Её антитезис: Нет никакой свободы, все
совершается в мире только по законам природы.
В
нашем случае речь будет идти о необходимости убийства, совершённого мальчиком
(т.е. свободе быть убийцей).
Тезис: Мальчик не обязательно убийца,
поскольку он не обязательно связан с обстоятельствами преступления. Необходимо
допустить, что оно было совершено кем-то кроме него.

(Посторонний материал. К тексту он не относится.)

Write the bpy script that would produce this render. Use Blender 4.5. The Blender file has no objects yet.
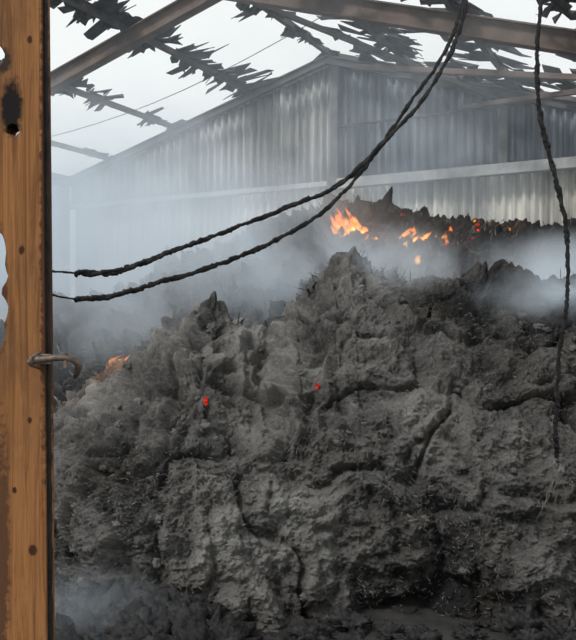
import bpy, math, random
import numpy as np
from mathutils import Vector, Matrix
from mathutils.bvhtree import BVHTree
random.seed(7); rng=np.random.RandomState(11)
S=bpy.context.scene
S.view_settings.view_transform='Standard'
col=S.collection

# ---------------------------------------------------------------- helpers
def link(o,parent=None):
    col.objects.link(o)
    if parent: o.parent=parent
    return o
def mesh_obj(name,v,f,mat=None,parent=None,smooth=False):
    m=bpy.data.meshes.new(name); m.from_pydata([tuple(a) for a in v],[],f); m.update()
    if smooth: m.polygons.foreach_set('use_smooth',[True]*len(m.polygons))
    o=bpy.data.objects.new(name,m)
    if mat: m.materials.append(mat)
    return link(o,parent)
def empty(name,loc=(0,0,0)):
    o=bpy.data.objects.new(name,None); o.location=loc; return link(o)
class NT:
    def __init__(s,name):
        s.m=bpy.data.materials.new(name); s.m.use_nodes=True; s.t=s.m.node_tree; s.t.nodes.clear()
        s.out=s.n('ShaderNodeOutputMaterial')
    def n(s,ty,**k):
        nd=s.t.nodes.new(ty)
        for a,b in k.items(): setattr(nd,a,b)
        return nd
    def l(s,a,b): s.t.links.new(a,b)
    def math(s,op,a,b=None,clamp=False):
        nd=s.n('ShaderNodeMath',operation=op); nd.use_clamp=clamp
        for i,x in enumerate([a,b]):
            if x is None: continue
            if isinstance(x,(int,float)): nd.inputs[i].default_value=x
            else: s.l(x,nd.inputs[i])
        return nd.outputs[0]
    def coords(s,scale=(1,1,1)):
        tc=s.n('ShaderNodeTexCoord'); mp=s.n('ShaderNodeMapping'); mp.inputs['Scale'].default_value=scale
        s.l(tc.outputs['Object'],mp.inputs[0]); return mp.outputs[0]
    def noise(s,co,scale,detail=6,rough=.6,dist=0):
        nd=s.n('ShaderNodeTexNoise'); s.l(co,nd.inputs['Vector'])
        nd.inputs['Scale'].default_value=scale; nd.inputs['Detail'].default_value=detail
        nd.inputs['Roughness'].default_value=rough; nd.inputs['Distortion'].default_value=dist
        return nd.outputs['Fac']
    def ramp(s,fac,stops):
        r=s.n('ShaderNodeValToRGB'); e=r.color_ramp.elements
        while len(e)<len(stops): e.new(.5)
        for i,(p,c) in enumerate(stops):
            e[i].position=p; e[i].color=(c[0],c[1],c[2],1)
        s.l(fac,r.inputs[0]); return r.outputs[0]
    def mix(s,fac,a,b,mode='MIX'):
        nd=s.n('ShaderNodeMix',data_type='RGBA',blend_type=mode)
        for i,x in ((0,fac),(6,a),(7,b)):
            if isinstance(x,(int,float)): nd.inputs[i].default_value=x
            elif isinstance(x,tuple): nd.inputs[i].default_value=(x[0],x[1],x[2],1)
            else: s.l(x,nd.inputs[i])
        return nd.outputs[2]
    def bsdf(s,colr,rough=.9,metal=0,bump=None,bstr=.5,bdist=.01):
        b=s.n('ShaderNodeBsdfPrincipled'); b.inputs['Roughness'].default_value=rough; b.inputs['Metallic'].default_value=metal
        b.inputs['Specular IOR Level'].default_value=.2
        if isinstance(colr,tuple): b.inputs['Base Color'].default_value=(*colr,1)
        else: s.l(colr,b.inputs['Base Color'])
        if bump is not None:
            bp=s.n('ShaderNodeBump'); bp.inputs['Strength'].default_value=bstr; bp.inputs['Distance'].default_value=bdist
            s.l(bump,bp.inputs['Height']); s.l(bp.outputs[0],b.inputs['Normal'])
        s.l(b.outputs[0],s.out.inputs['Surface']); return s.m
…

Антитезис: Нет никаких условий, чтобы
мальчик не оказался убийцей, все возможные свидетельства говорят против него.
Мы
уже сказали, что оба положения третьей и четвертой антиномии чистого разума
могут быть истинными. В нами разбираемой третьей антиномии тезис может быть
истинным по отношению к природе как к вещи-в-себе, а антитезис - к вещам как явлениям
нашего опыта. Сам Кант признает, что «эта антиномия основывается лишь на
видимости и что природа, по крайней мере, не противоречит свободной
причинности». Это полностью совпадает с нашим случаем: убийство и мальчик так и
остаются вещами-в-себе и то, что он не виновен, никак не противоречит явлениям
(то есть, уликам и фактам, опосредовавшим собою убийство). Однако справедливо и
обратное.
Мы
подходим к тому, чтобы констатировать, что присяжные выполнили свою цель по
разысканию априорного синтетического суждения: обезоружив все противоречия, так
неумело пропущенные защитой, они не нашли таких объективных условий, которые бы
с достоверностью согласовались бы с причастностью мальчика к убийству. Все 12 присяжных
заседателей в результате признали, что мальчик невиновен только лишь потому,
что никакая из улик не говорила об этом непосредственно; если бы такую скрупулезную
работу Разума провела защита подсудимого во время суда, то его вердиктом стало
бы: "не виновен, в отсутствии доказательств преступления". Вполне заслуженно
фильм можно похвалить за кантианскую здравость мысли, которой так не хватает
тем, кто препоручает себе надзор над логикой, истиной, здравым смыслом, ну и,
конечно же, чужой жизнью.
О
том, как «12 разгневанных мужчин» связаны с методом тотального сомнения Декарта
и феноменологическим эпохэ́ (ἐποχή)
Гуссерля, поговорим как-нибудь в другой раз.